Quel cheminement vous a mené au monde du droit et à la magistrature?
Le mien a pris la forme d’un itinéraire tortueux. J’ai grandi dans la musique : j’ai étudié en France et au Conservatoire royal de musique et j’ai passé des étés avec les Jeunesses Musicales au Centre d’arts Orford, au Québec. J’ai obtenu un diplôme en interprétation au piano et la médaille d’argent en chant au Conservatoire avant d’entrer à l’université.
J’ai fréquenté l’Université de Montréal, où j’ai obtenu un baccalauréat en interprétation chant classique, avant de déménager en Italie pour poursuivre mes études musicales. Ce fut une période merveilleuse où je me suis immergée dans le son et dans l’exploration de l’expression musicale et où j’ai pu jouer avec d’autres dans des opéras et des concerts.

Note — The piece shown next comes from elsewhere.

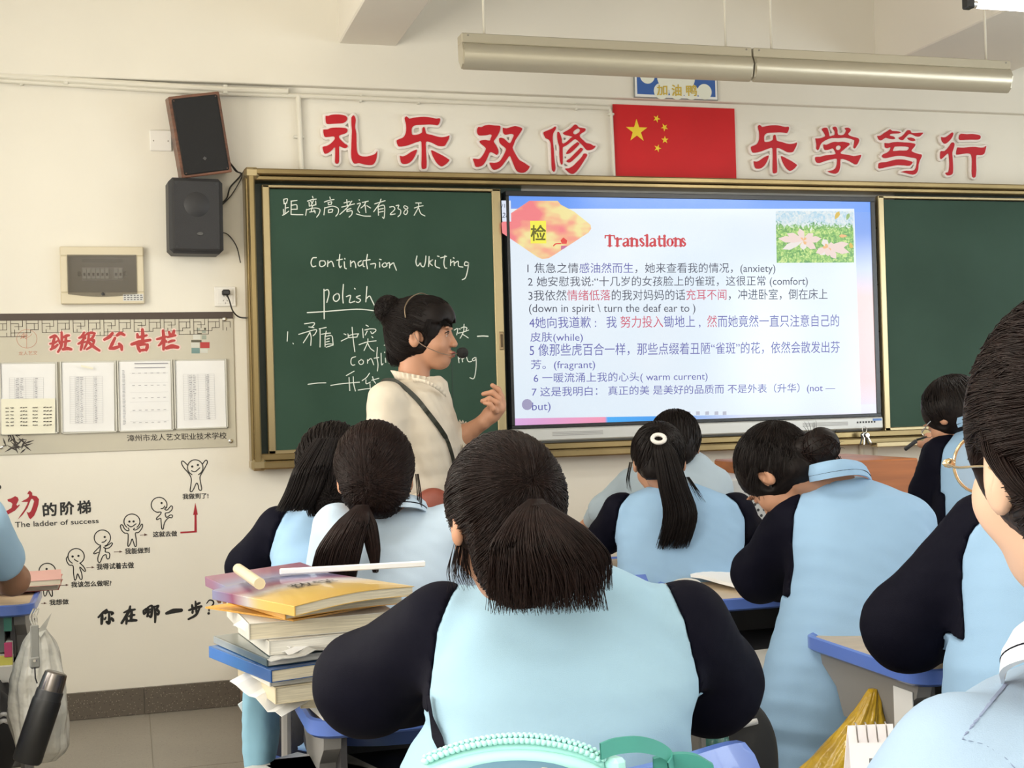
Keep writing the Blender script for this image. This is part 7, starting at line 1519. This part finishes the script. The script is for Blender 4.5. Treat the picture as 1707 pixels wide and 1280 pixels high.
def covermat(name, cols, scale=4):
    m = mat(name, cols[0], .28, coat=.3); nt = m.node_tree; b = nt.nodes['Principled BSDF']; tc = nt.nodes.new('ShaderNodeTexCoord'); sp = nt.nodes.new('ShaderNodeSeparateXYZ'); nt.links.new(tc.outputs['Object'], sp.inputs[0])
    n = nt.nodes.new('ShaderNodeTexNoise'); n.inputs['Scale'].default_value = 9; nt.links.new(tc.outputs['Object'], n.inputs['Vector'])
    a = nt.nodes.new('ShaderNodeMath'); a.operation = 'MULTIPLY_ADD'; a.inputs[1].default_value = scale; nt.links.new(sp.outputs[1], a.inputs[0]); 
    a2 = nt.nodes.new('ShaderNodeMath'); a2.operation = 'MULTIPLY_ADD'; a2.inputs[1].default_value = .25; nt.links.new(n.outputs['Fac'], a2.inputs[0]); nt.links.new(a.outputs[0], a2.inputs[2]); a.inputs[2].default_value = .38
    r = nt.nodes.new('ShaderNodeValToRGB'); r.color_ramp.interpolation = 'LINEAR'; e = r.color_ramp.elements; k = len(cols)
    e[0].position, e[0].color = .15, (*cols[0], 1); e[1].position, e[1].color = .85, (*cols[-1], 1)
    for i, c in enumerate(cols[1:-1]): q = e.new(.15+.7*(i+1)/(k-1)); q.color = (*c, 1)
    nt.links.new(a2.outputs[0], r.inputs[0]); nt.links.new(r.outputs[0], b.inputs['Base Color']); return m
C_yel = covermat('cover_gold', [(.60, .38, .09), (.60, .40, .10), (.58, .40, .14), (.45, .42, .42), (.22, .05, .12), (.20, .20, .34)], 2.7)
C_yel2 = covermat('cover_gold_b', [(.50, .36, .12), (.45, .40, .28), (.24, .24, .36), (.28, .12, .18)], 3.4)
C_blue = covermat('cover_blue', [(.02, .08, .25), (.03, .13, .36), (.05, .16, .45)], 4); C_dk = covermat('cover_teal_dark', [(.05, .08, .09), (.10, .13, .13), (.30, .32, .30)], 4)
C_wh = mat('cover_white', (.62, .60, .55), .4); C_or = mat('cover_orange', (.70, .36, .06), .4); C_cr = mat('cover_cream', (.60, .52, .36), .4); C_red = mat('cover_red', (.45, .06, .04), .4)
def bk(px, py, z, dx, dy, *a, **k):
    q = Zp(px, py, z); return book((q[0]+dx, q[1]+dy, z), *a, **k)
zz = .757
def nxt(h): 
    global zz; z = zz; zz += h; return z
def cb(x, y, w, d, h, rz, label, cover, **k): z = nxt(h+.001); return book((x, y, z), w, d, h, rz, label, cover, **k)
cb(.405, -3.47, .19, .25, .016, .10, 'thin white-edged book at the very bottom of the centre pile', C_wh, page=M_pagew)
cb(.400, -3.45, .20, .26, .022, -.10, 'cream paperback second from the bottom of the centre pile', C_cr)
cb(0.325, -3.47, .22, .27, .030, .16, 'thick cream workbook with ruffled pages low in the centre pile', C_cr)
cb(0.315, -3.45, .24, .29, .010, .22, 'pale thin booklet under the blue folder in the pile', C_wh, page=M_pagew)
cb(0.300, -3.46, .24, .30, .022, .30, 'bright blue glossy folder sticking out of the centre pile', C_blue)
cb(0.300, -3.44, .23, .29, .014, .26, 'dark teal magazine with red title on the blue folder', C_dk, page=M_pagew)
b_ = cb(0.325, -3.44, .22, .27, .026, .12, 'rolled newspaper-wrapped book in the middle of the pile', C_wh, page=M_pagew)
b_ = cb(0.325, -3.42, .27, .29, .030, .06, 'thick open exercise book with cream pages below the gold books', C_wh, page=M_page)
cb(0.295, -3.42, .21, .27, .003, .55, 'orange sheet sticking out to the left of the pile', C_or, spine=False)
ztop = zz
cb(0.335, -3.42, .24, .28, .016, .30, 'orange-edged workbook directly under the top gold textbook', C_or, curl=.006)
b_ = cb(0.325, -3.48, .255, .30, .018, .42, 'gold and purple textbook topmost of the centre pile', C_yel, curl=.014)
m = MB(); text_on(m, '数学', [(-.045, .035), (.055, .035), (.055, -.01), (-.045, -.01)], 0); m.V = [(x, z-.01, .0195+.014*(math.sin(PI*((x+.1275)/.255))*.6+((x+.1275)/.255)**2*.4)+.0006) for x, y, z in m.V]; m.build('title', mat('ink_black'), b_, local=True)
book((.285, -3.28, ztop+.012), .21, .27, .020, .28, 'second gold textbook behind the topmost one', C_yel2, tilt=(.06, -.05))
q = P(640, 940, 2.72); t = tag(MB().box(P(590, 946, 2.66), (.30, .008, .012), rot=(0, .02, .1), bev=.002).build('paper_strip', M_pap, None, origin=q), 'rolled white sheet edge lying across the top of the pile', 'paper')
# side pocket of rolled papers on the left of the pile
q0 = P(400, 951, 2.50); t = thing('rolled_paper', 'cream rolled booklet at the left end of the top of the pile', 'paper roll', tuple(q0)); MB().tube([P(397, 948, 2.62), P(433, 973, 2.40)], .0105, 14).build('roll', C_cr, t, smooth=False); autosmooth(t.children[0], 50)
def folded(px, py, d, w, hh, rz, ry, l, m=None):
    q = P(px, py, d); t = thing('folded_paper', l, 'paper', tuple(q), 'loose papers in the pile', rot=(ry*.5, ry, rz)); V = []; n = 9
    for i in range(n): 
        for y in (-w/2, w/2): V += [(hh*(i/(n-1)-.5), y, .010*math.sin(i*1.9)*(i/n)), (hh*(i/(n-1)-.5), y, .010*math.sin(i*1.9)*(i/n)+.0012)]
    F = []
    for i in range(n-1): a = i*4; F += [(a, a+4, a+6, a+2), (a+1, a+3, a+7, a+5), (a, a+1, a+5, a+4), (a+2, a+6, a+7, a+3)]
    F += [(0, 2, 3, 1), ((n-1)*4, (n-1)*4+1, (n-1)*4+3, (n-1)*4+2)]
    o = MB().add(V, F).build('sheet', m or M_pap, t, local=True); fixn(o)
folded(452, 1052, 2.42, .07, .12, -.6, .35, 'dog-eared white papers poking out left of the pile, upper'); folded(470, 1062, 2.40, .05, .10, -.9, .5, 'second dog-eared white paper beside the upper one'); folded(455, 1150, 2.40, .09, .13, -.8, .45, 'bent white test paper poking out low at the left of the pile'); folded(520, 1085, 2.36, .05, .16, .15, -.1, 'rolled newsprint sheet end in the middle of the pile', mat('newsprint', (.50, .50, .48), .6, noise=.3, nscale=30))
def pleated(label, axis_pts, radii, m, name, cat='bag', k=9, amp=.16, seed=1, sx=1.):
    """thin plastic bag: rings round a centre line with pleats radiating from the pinched top"""
    c = crom(np.array([P(*q) for q in axis_pts]), 7); n = len(c); g = np.random.default_rng(seed); na = 72; ph = g.uniform(0, 6.28, 6); V = []
    rr = np.interp(np.linspace(0, 1, n), np.linspace(0, 1, len(radii)), radii); a = np.linspace(0, 2*PI, na, endpoint=False)
    for i in range(n):
        t_ = i/(n-1); w = 1+amp*(1-.55*t_)*(np.sin(k*a+ph[0]+.8*np.sin(3*t_+ph[1]))*.6+.4*np.sin((k*2+3)*a+ph[2]+4*t_))+.06*np.sin(3*a+ph[3]+7*t_)+.03*np.sin(9*t_*3+5*a)
        for j in range(na): V.append(c[i]+_r*sx*rr[i]*w[j]*math.cos(a[j])+Fh*rr[i]*.75*w[j]*math.sin(a[j]))
    F = [(i*na+j, (i+1)*na+j, (i+1)*na+(j+1) % na, i*na+(j+1) % na) for i in range(n-1) for j in range(na)]+[tuple(range(na)), tuple((n-1)*na+j for j in range(na-1, -1, -1))]
    t = thing(name, label, cat, tuple(c[0])); o = MB().add(V, F).build('sack', m, t, smooth=True); fixn(o); return t
# jacket hung on the left side of the centre desk, steel leg with blue foot
def hang(label, pts, m, cat, name, amp=.012, h=.007, grp=None):
    """cloth or bag: union of blobs given as (px,py,d,rx,ry,rz)"""
    cs = [(P(*p[:3]), p[3:]) for p in pts]; R0 = rotm(YAW)
    def f(p):
        d = np.full(len(p), 1.)
        for c, r in cs: d = smin(d, ell(p, c, r, R0), .03)
        return d+amp*.5*wob(p*np.array((1.6, 1.6, .35)), 42)+amp*.2*wob(p, 90, 5)
    lo = np.min([c-np.array([r[0]+r[1], r[0]+r[1], r[2]]) for c, r in cs], 0)-.02; hi = np.max([c+np.array([r[0]+r[1], r[0]+r[1], r[2]]) for c, r in cs], 0)+.02
    V, F = snet(f, lo, hi, h); t = thing(name, label, cat, tuple(cs[0][0]), grp); meshobj('cloth' if cat == 'clothing' else 'sack', V, F, m, t, smooth=True); return t
jt = hang('light blue school jacket hung on the left side of the centre desk', [(436, 1135, 2.62, .022, .06, .05), (434, 1180, 2.62, .028, .06, .08), (440, 1230, 2.60, .026, .05, .07), (428, 1265, 2.6, .015, .04, .05)], mat('jacket_hung', (.20, .38, .50), .85, bump2=.4, b2scale=9), 'clothing', 'hanging_jacket')
q = P(412, 1182, 2.6); MB().box(q, (.022, .002, .04), rot=(0, -.5, YAW), bev=.001).build('care_label', M_pap, jt)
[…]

Mais comme interprète, j’avais passé très peu de temps à écrire, à résoudre des problèmes, à faire des exercices intellectuels et à passer des examens écrits. Les études en droit ont donc été à la fois un défi et l’occasion d’élargir mes horizons. Je me considère très chanceuse d’avoir eu la possibilité de relever ces nouveaux défis.

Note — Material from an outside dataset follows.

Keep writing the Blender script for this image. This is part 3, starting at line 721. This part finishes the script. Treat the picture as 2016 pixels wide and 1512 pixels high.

J’ai obtenu mon diplôme à la Faculté de droit de l’Université Queen’s, une petite faculté accueillante et chaleureuse où j’ai été initiée aux notions juridiques. Dans ma pratique, je me suis concentrée sur les médias et le divertissement, la propriété intellectuelle, le droit du commerce international et les arbitrages internationaux. J’ai aussi participé à quelques dossiers portant sur les droits linguistiques des francophones. J’ai exercé le droit en français et en anglais. Mon travail d’avocate m’a permis de développer mes compétences analytiques et mon esprit d’équipe, qui m’ont été très utiles à la magistrature.
J’ai eu la chance de pouvoir compter sur beaucoup de gens tout au long de mon parcours pour m’aider, m’encourager et m’offrir des occasions de me développer et d’apprendre.

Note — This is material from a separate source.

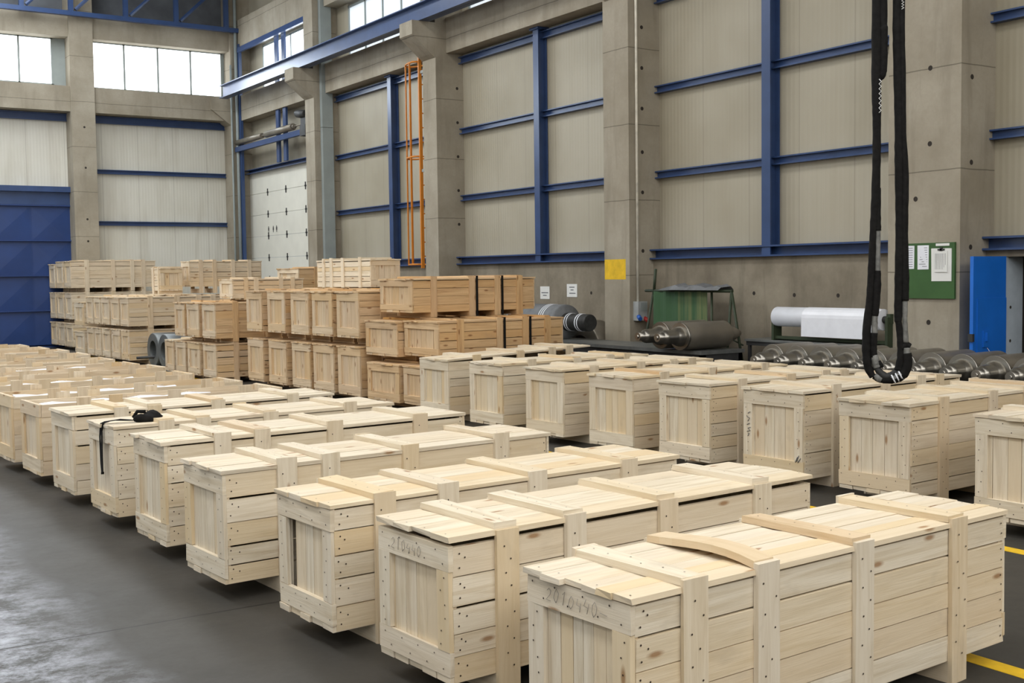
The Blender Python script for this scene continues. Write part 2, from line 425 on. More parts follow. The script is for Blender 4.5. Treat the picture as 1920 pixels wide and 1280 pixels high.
channel_x(8.2, 12.05, 4.80, 4.92); channel_x(8.2, 12.05, 3.36, 3.48); channel_x(8.2, 12.05, 6.2, 6.4); channel_x(-3.4, 7.57, 6.2, 6.4)

# windows of the back wall and of the right wall
def window(n, axis, a0, a1, z0, z1, at, panes, pm):
    m = MB(); f = .05
    def bx(u0, u1, w0, w1):
        if axis == 'x': m.box(u0, u1, at, at+.06, w0, w1)
        else: m.box(at, at+.06, u0, u1, w0, w1)
    bx(a0, a1, z0, z0+f); bx(a0, a1, z1-f, z1); bx(a0, a0+f, z0, z1); bx(a1-f, a1, z0, z1)
    for i in range(1, panes):
        u = a0+(a1-a0)*i/panes; bx(u-.025, u+.025, z0, z1)
    o = struct(m.obj('window_%d' % n, DUCT))
    p = MB()
    for i in range(panes):
        u0, u1 = a0+(a1-a0)*i/panes, a0+(a1-a0)*(i+1)/panes
        if axis == 'x': p.box(u0, u1, at+.025, at+.035, z0, z1)
        else: p.box(at+.025, at+.035, u0, u1, z0, z1)
    p.obj('glass_pane', pm, o)
    return o
window(1, 'x', 8.2, 11.98, 7.12, 8.44, 33.8, 4, PANE)
window(2, 'x', 2.0, 7.25, 7.14, 8.44, 33.85, 6, PANE)
window(3, 'x', -5.0, .6, 7.14, 8.44, 33.85, 6, PANE)
window(4, 'y', 28.2, 32.3, 7.14, 8.46, WX, 4, PANE)
window(5, 'y', 22.0, 26.6, 7.14, 8.46, WX, 5, PANE_DIM)
window(6, 'y', 15.9, 20.9, 7.14, 8.46, WX, 5, PANE_DIM)
window(7, 'y', 10.0, 14.6, 7.14, 8.46, WX, 5, PANE_DIM)
window(8, 'y', 3.5, 8.4, 7.14, 8.46, WX, 5, PANE_DIM)
for x0, x1 in ((7.25, 7.57), (11.98, 12.1)):
    m = MB(); m.box(x0, x1, 33.86, 33.98, 7.1, 8.45); struct(m.obj('window_reveal', DUCT))
m = MB(); m.box(WX, 12.85, 32.3, 34, 7.1, 8.55); m.box(WX, 12.85, 27.3, 28.2, 7.1, 8.55); m.box(WX, 12.85, 20.9, 22.0, 7.1, 8.55); m.box(WX, 12.85, 14.6, 15.9, 7.1, 8.55); m.box(WX, 12.85, 8.4, 10.0, 7.1, 8.55); m.box(WX, 12.85, -7, 3.5, 7.1, 8.55); m.box(WX, 12.85, 26.6, 27.3, 7.1, 8.55)
struct(m.obj('window_reveal', CLAD))
for i, lx in enumerate((-8.0, -1.2, 5.6)):
    m = MB(); m.box(lx-1.1, lx+1.1, -5.5, 32.5, 10.95, 11.02); struct(m.obj('window_%d' % (9+i), ROOF_FILL_PANE))  # unseen glowing roof strips, added to go with the fill lamps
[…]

Quelle expérience de votre carrière juridique vous a le mieux préparé à votre travail au sein de la magistrature?
Écrire, écrire et encore écrire, assister à des audiences pour constater l’importance de la courtoisie, de l’exploration d’idées, et de l’apprentissage du travail en équipe – des compétences importantes que j’ai développées comme avocate, que j’ai ensuite renforcées et que je renforce toujours comme juge.
En tant que mère, épouse et juriste, j’ai également compris l’importance d’écouter, de réfléchir et d’être prête à changer d’avis ou à voir les choses sous un autre angle. Et aussi l’importance du contexte et de la perspective dans laquelle on se tient. Ce sont des choses que j’essaie de me rappeler régulièrement.
Quels conseils donneriez-vous aux juristes qui comparaissent devant vous?
J’ai quelques conseils à donner :
- Rien ne remplace la préparation. La préparation permet de se sentir en confiance, de mieux répondre aux questions des juges et de traiter une tonne d’informations pour développer une compréhension claire de son dossier et mettre ses arguments en perspective.
- Il ne faut pas perdre de vue son auditoire. Vous êtes là pour aider le tribunal à comprendre les questions que vous soulevez, le redressement que vous réclamez et les raisons pour lesquelles le tribunal peut et doit accorder ce redressement.
- La courtoisie est essentielle. Elle suscite le respect pour la profession à laquelle vous avez la chance d’appartenir, elle vous permet d’être plus convaincant et elle permet à votre auditoire de se concentrer sur votre plaidoirie sans être distrait par des querelles entre avocats.
- Nous sommes tous là pour servir le public. Tout ce que nous faisons et disons peut influer sur la perception que le public a de notre système de justice.
Que souhaitez-vous que le public sache au sujet du système de justice?
Dans un monde de plus en plus fracturé, avec tous les défis auxquels nous sommes confrontés, je souhaite que le public comprenne à quel point notre système de justice est important pour garantir l’équité, défendre la liberté et les droits individuels, protéger le public et assurer la survie de notre précieuse démocratie.
J’aimerais aussi que les minorités francophones hors Québec connaissent mieux leur droit à des procédures bilingues ou en français et qu’elles cherchent à l’exercer davantage.